All the time men straddling the stern and the bow flayed the water with loose boards, paddling to get away from the scene and steer clear of the swimmers.

‘Hold on to what you have, old boy. One more would sink us all,’ the men in the boat shouted to those in the water.

‘That’s all right, boys; keep cool,’ one of the swimmers replied when they asked him to stay clear. Then he swam off, calling back, ‘Good luck, God bless you.’

Another swimmer kept cheering them on: ‘Good boy; good lads!’ He had the voice of authority and never asked to climb aboard. Even though they were dangerously overcrowded, Walter Hurst couldn’t resist holding out an oar. But the man was too far gone. As the oar touched him, he spun about like a cork and was silent. To this day Hurst thinks it was Captain Smith.

As they moved off into the lonely night, away from the wreckage and the swimmers, one of the seamen lying on the keel hesitantly asked, ‘Don’t the rest of you think we ought to pray?’

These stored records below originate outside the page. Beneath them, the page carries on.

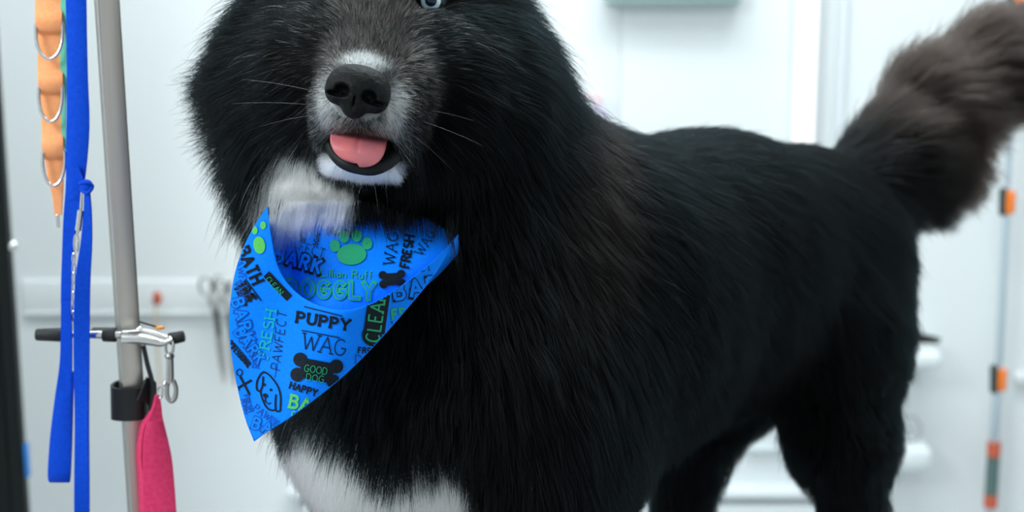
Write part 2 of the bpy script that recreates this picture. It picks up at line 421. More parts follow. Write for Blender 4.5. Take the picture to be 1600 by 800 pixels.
cp(P(800, 200, 1.25), (.5, -.9, .3), .06, .45, .6, .05)
# back and flank
cp(P(950, 210, 1.40), (.9, -.25, .5), .032, .18, .5, .07)
cp(P(1100, 220, 1.50), (.9, -.2, .5), .026, .14, .45, .07)
cp(P(1250, 230, 1.60), (.85, -.25, .6), .024, .14, .4, .06)
cp(P(960, 400, 1.32), (.55, -.8, .35), .038, .22, .55, .07)
cp(P(1000, 560, 1.36), (.35, -.95, .3), .036, .22, .5, .07)
cp(P(1120, 380, 1.44), (.6, -.75, .4), .034, .18, .5, .07)
cp(P(1120, 560, 1.46), (.35, -.95, .3), .034, .25, .5, .06)
cp(P(1050, 680, 1.45), (.3, -1, .2), .032, .3, .5, .05)
cp(P(1250, 340, 1.53), (.55, -.8, .4), .030, .18, .45, .06)
cp(P(1180, 590, 1.55), (.3, -.9, .2), .024, .25, .45, .04)
cp(P(1320, 460, 1.50), (.35, -.95, .3), .030, .2, .45, .06)
cp(P(1400, 420, 1.60), (.3, -1, .2), .032, .33, .6, .05)
cp(P(1320, 620, 1.50), (.2, -1, .1), .028, .33, .6, .05)
cp(P(1330, 780, 1.54), (.1, -1, .1), .018, .25, .4, .05)
cp(P(1070, 720, 1.68), (.15, -1, .1), .022, .25, .4, .05)
cp(P(1360, 950, 1.58), (0, -1, 0), .008, .25, .3, .08)
cp(P(1070, 950, 1.72), (0, -1, 0), .008, .25, .3, .08)
cp(P(850, 1000, 1.3), (0, -1, 0), .012, .25, .3, .1)
cp(P(610, 1000, 1.3), (0, -1, 0), .012, .25, .3, .1)
# tail plume
cp(P(1345, 240, 1.67), (.6, .65, .1), .036, .30, .5, .035)
cp(P(1385, 170, 1.67), (.75, .62, .1), .050, .36, .7, .035)
cp(P(1450, 110, 1.70), (.85, .50, .1), .056, .36, .7, .04)
cp(P(1540, 60, 1.73), (.92, .42, .1), .058, .36, .7, .04)
cp(P(1640, 30, 1.76), (1, .35, .1), .060, .33, .7, .04)
cp(P(1400, 230, 1.66), (.90, .20, .1), .056, .33, .7, .035)
cp(P(1470, 170, 1.67), (.92, .20, .1), .060, .30, .8, .04)
cp(P(1550, 110, 1.70), (.95, .20, .1), .060, .30, .8, .04)
cp(P(1400, 330, 1.69), (.60, -.80, .1), .042, .50, .7, .03)
cp(P(1460, 290, 1.71), (.70, -.70, .1), .052, .45, .7, .035)
cp(P(1510, 215, 1.72), (.88, -.42, .1), .058, .40, .8, .04)
cp(P(1580, 155, 1.75), (.97, -.2, .1), .058, .35, .8, .04)
CX = np.array([c[0] for c in CTRL]); CFl = np.array([c[1] for c in CTRL]); CPr = np.array([[c[2], c[3], c[4]] for c in CTRL]); CR = np.array([c[5] for c in CTRL])
def field(p):
    out_f = np.empty_like(p); out_p = np.empty((len(p), 3))
    for i in range(0, len(p), 20000):
        q = p[i:i+20000]; d2 = ((q[:, None]-CX[None])**2).sum(2)/CR[None]**2
        wgt = (d2+.02)**(-(2.0+1.6*blob(loc_head(q), (.3, -8, 3), (8, 9, 8), None, .3)))[:, None]; wgt /= wgt.sum(1, keepdims=True)
        out_f[i:i+20000] = wgt@CFl; out_p[i:i+20000] = wgt@CPr
    return out_f/(np.linalg.norm(out_f, axis=1, keepdims=True)+1e-9), out_p

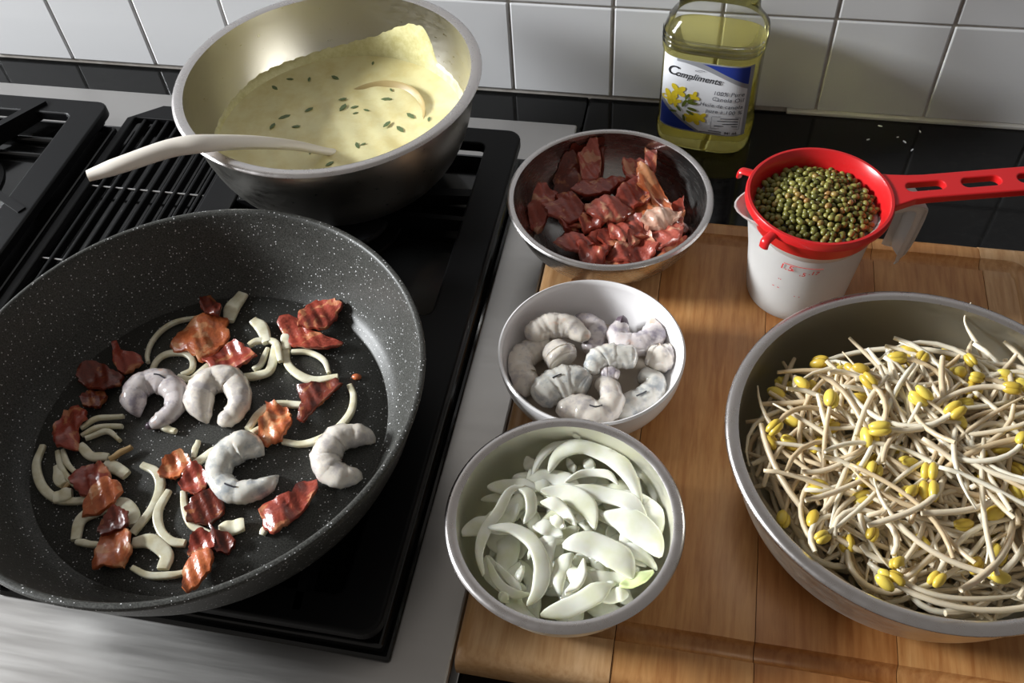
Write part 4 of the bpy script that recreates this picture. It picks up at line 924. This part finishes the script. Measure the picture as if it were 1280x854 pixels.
# ================================================================ OIL BOTTLE
BT = (.2150, -.0465, 0); by = math.radians(-8)
bo = thing('oil_bottle', 'clear plastic bottle of yellow canola oil against the tiles', 'bottle', BT, by)
def sect(hw, hd, ex=3.6, n=64):
    out = []
    for i in range(n):
        a = 2*PI*i/n; c_, s = math.cos(a), math.sin(a)
        out.append((hw*math.copysign(abs(c_)**(2/ex), c_), hd*math.copysign(abs(s)**(2/ex), s)))
    return out
def loft(levels, n=64):
    V, F = [], []
    for z, hw, hd, ex in levels:
        for x, y in sect(hw, hd, ex, n): V.append(Vector((x, y, z)))
    for i in range(len(levels)-1):
        for k in range(n): F.append([i*n+k, i*n+(k+1)%n, (i+1)*n+(k+1)%n, (i+1)*n+k])
    F.append(list(range(n))); F.append([(len(levels)-1)*n+k for k in range(n)]); return V, F
HW, HD = .0490, .0365
lev = [(.0006,.040,.028,3),(.0015,.0445,.032,3.2),(.005,.0480,.0355,3.4),(.012,HW,HD,3.6),(.022,HW+.0004,HD+.0004,3.6),(.026,HW-.001,HD-.001,3.6),(.060,HW-.001,HD-.001,3.6),(.110,HW-.001,HD-.001,3.6),(.114,HW+.0004,HD+.0004,3.6),(.122,HW+.0008,HD+.0004,3.6),(.130,HW,HD,3.4),(.137,HW-.004,HD-.004,3.2),(.143,.0405,.0295,3),(.150,.0375,.0265,3),(.180,.036,.025,2.8),(.195,.030,.024,2.4),(.212,.020,.020,2),(.228,.016,.016,2),(.240,.016,.016,2)]
obj('bottle_shell', loft(lev), 'pet', bo)
ol = [(.0022,.039,.027,3),(.006,.0468,.0343,3.4),(.012,HW-.0012,HD-.0012,3.6),(.022,HW-.0008,HD-.0008,3.6),(.026,HW-.0022,HD-.0022,3.6),(.110,HW-.0022,HD-.0022,3.6),(.1160,HW-.001,HD-.001,3.6),(.1170,HW-.0014,HD-.0014,3.6)]
obj('oil', loft(ol), 'oil', bo)
for z in (.121, .126, .131):
    S = sect(HW+.0002, HD, 3.5); obj('shell_ridge', tube([Vector((x, y, z)) for x, y in S[33:63:2]], .0009, 6), 'pet', bo)
obj('cap', lathe([(0,.238),(.018,.238),(.0185,.240),(.0185,.258),(.017,.260),(0,.260)], 40), 'lab_white', bo)
LW, LH, LZ = .0870, .0825, .0285
lab = thing('label', None, None); lab.parent = bo
def on_label(vf, off):
    out = []
    for v in vf[0]:
        x = v.x-LW/2; d = (HD-.001)*max(.0, 1-abs(x/(HW-.001))**3.6)**(1/3.6); out.append(Vector((x, -d-off, LZ+v.y)))
    return out, vf[1]
def gridpoly(top, bottom, n=40, x0=0, x1=LW):
    V, F = [], []
    for i in range(n+1):
        x = x0+(x1-x0)*i/n
        for k in range(5): V.append(Vector((x, bottom(x/LW)*LH+(top(x/LW)-bottom(x/LW))*LH*k/4, 0)))
    for i in range(n):
        for k in range(4): q = i*5+k; F.append([q, q+5, q+6, q+1])
    return V, F
def lp(name, vf, off, m): return obj(name, on_label(vf, off), m, lab, smooth=False)
lab_face = lp('label_face', gridpoly(lambda u: 1, lambda u: 0), .0006, 'lab_white')
sw = lambda u: 1-.30*max(0, (u-.22)/.78)**1.5
lp('silver_swoosh', gridpoly(lambda u: 1, lambda u: sw(u)-.035, x0=.16*LW), .0008, 'lab_silver')
lp('blue_swoosh', gridpoly(lambda u: .985, lambda u: min(.985, 1-.27*max(0, (u-.40)/.60)**1.2), x0=.42*LW, x1=.965*LW), .0010, 'lab_blue')
lp('silver_edge', gridpoly(lambda u: 1, lambda u: 0, 3, x0=.965*LW), .00095, 'lab_silver')
lp('silver_edge', gridpoly(lambda u: max(.015, .42*(1-(u/.56))**1.25) if u < .56 else .015, lambda u: 0, x1=LW), .0008, 'lab_silver')
lp('blue_swoosh', gridpoly(lambda u: max(.02, .33*max(0, 1-u/.46)**1.15+.02), lambda u: .02, x0=.01*LW, x1=.46*LW), .0010, 'lab_blue')
def txt(s, u, v, size, m, align='LEFT', shear=0., sp=1., bold=0., tilt=0.):
    V, F = text_mesh(s, size, align, shear, sp, bold)
    lp('lettering', ([Vector((u*LW+q.x, v*LH+q.y+tilt*q.x, 0)) for q in V], F), .0013, m)
txt('C', .045, .775, .0150, 'lab_ink', shear=.35, bold=.00012, tilt=-.06)
txt('ompliments', .150, .768, .0098, 'lab_ink', shear=.35, sp=.98, bold=.00010, tilt=-.06)
leaf = [(.43+.055*math.cos(t), .885+.012*math.sin(t)+.05*(.055*math.cos(t))) for t in [k*PI/10 for k in range(20)]]
lf2 = [(.432+.048*math.cos(t), .884+.008*math.sin(t)) for t in [k*PI/10 for k in range(20)]]
lp('leaf_mark', curve_mesh([[(a*LW, b*LH) for a, b in leaf], [(a*LW, b*LH) for a, b in lf2]]), .0013, 'lab_grey')
txt('100% Pure', .945, .590, .0064, 'lab_grey', 'RIGHT', .12, 1.08, .00003)
txt('Canola Oil', .945, .508, .0064, 'lab_grey', 'RIGHT', .12, 1.08, .00003)
txt('Huile de canola', .945, .413, .0061, 'lab_grey', 'RIGHT', .12, 1.08, .00003)
txt('pure \u00e0 100 %', .945, .330, .0061, 'lab_grey', 'RIGHT', .12, 1.08, .00003)
bx = rrect(.62*LW, .94*LW, .105*LH, .285*LH, .0012); bi_ = rrect(.62*LW+.0003, .94*LW-.0003, .105*LH+.0003, .285*LH-.0003, .0010)
lp('text_box', curve_mesh([bx, bi_]), .0017, 'lab_grey')
for k, (a, b) in enumerate(((.72,.92),(.69,.92),(.75,.92),(.66,.92))):
    lp('small_print', box(a*LW, b*LW, (.255-.038*k)*LH, (.255-.038*k)*LH+.0009, -.0001, .0001), .0017, 'lab_grey')
for k, (a, b) in enumerate(((.60,.75),(.50,.75))): lp('small_print', box(a*LW, b*LW, (.060-.030*k)*LH, (.060-.030*k)*LH+.0008, -.0001, .0001), .0017, 'lab_grey')
txt('946 mL', .93, .030, .0042, 'lab_ink', 'RIGHT', 0., 1., .0001)
def petal(cx, cy, r, a, w=.62):
    return [(cx*LW+r*(math.cos(a)*(.5+.5*math.cos(t))-math.sin(a)*w*.5*math.sin(t)), cy*LH+r*(math.sin(a)*(.5+.5*math.cos(t))+math.cos(a)*w*.5*math.sin(t))) for t in [k*PI/9 for k in range(18)]]
q_ = 0
for fx, fy, fr, a0 in ((.11,.44,.0092,.3),(.20,.56,.0092,.8),(.18,.40,.007,2.),(.39,.52,.0066,1.2),(.42,.20,.0085,.5),(.49,.24,.0072,2.5),(.36,.22,.006,1.)):
    for k in range(4):
        q_ += 1; lp('flower_petal', curve_mesh([petal(fx, fy, fr, a0+k*PI/2+.2*math.sin(q_))]), .0012+.00003*q_/10, 'lab_yellow')
for fx, fy, a, r in ((.27,.35,1.2,.010),(.31,.43,.5,.009),(.33,.42,.1,.010),(.33,.35,-.2,.010),(.32,.31,-.5,.009),(.26,.28,2.3,.008),(.21,.27,3.3,.008),(.29,.24,-1.3,.008),(.30,.46,1.2,.008)):
    lp('flower_bud', curve_mesh([petal(fx, fy, r, a, .34)]), .0016, 'lab_green')

# white specks on the counter behind the strainer
rnd = random.Random(2)
for x, y in ((.3967,-.0136),(.4134,-.0302),(.4200,-.0370),(.4265,-.0493),(.4365,-.0183),(.3835,-.0377),(.4374,-.1114),(.4289,-.1241)):
    s_ = rnd.uniform(.0012, .0024); q = rnd.uniform(0, 3)
    V = [Vector((s_*a*math.cos(q)-s_*.4*b*math.sin(q), s_*a*math.sin(q)+s_*.4*b*math.cos(q), z)) for z in (.0002, .0009) for a, b in ((-1,-.2),(-.2,-1),(.9,-.4),(1,.5),(.1,1),(-.8,.6))]
    o = obj('white_speck', (V, [[5,4,3,2,1,0],[6,7,8,9,10,11]]+[[i,(i+1)%6,6+(i+1)%6,6+i] for i in range(6)]), 'lab_white', None, (x, y, 0), smooth=False)
    tag(o, 'tiny white crumb on the black counter behind the red strainer', 'crumb', 'white crumbs on the black counter')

Everybody agreed. A quick poll showed Catholics, Presbyterians, Episcopalians, Methodists all jumbled together; so they compromised on the Lord’s Prayer, calling it out in chorus with the man who suggested it as their leader.

It was not the only sound that drifted over the water. All the time while collapsibles A and B were filling up and painfully struggling away from the scene, hundreds of swimmers were crying for help. Individual voices were lost in a steady, overwhelming clamour. To fireman George Kemish, tugging at his oar in boat 9, it sounded like a hundred thousand fans at a British football cup final. To Jack Thayer, lying on the keel of boat B, it seemed like the high-pitched hum of locusts on a midsummer night in the woods back home in Pennsylvania.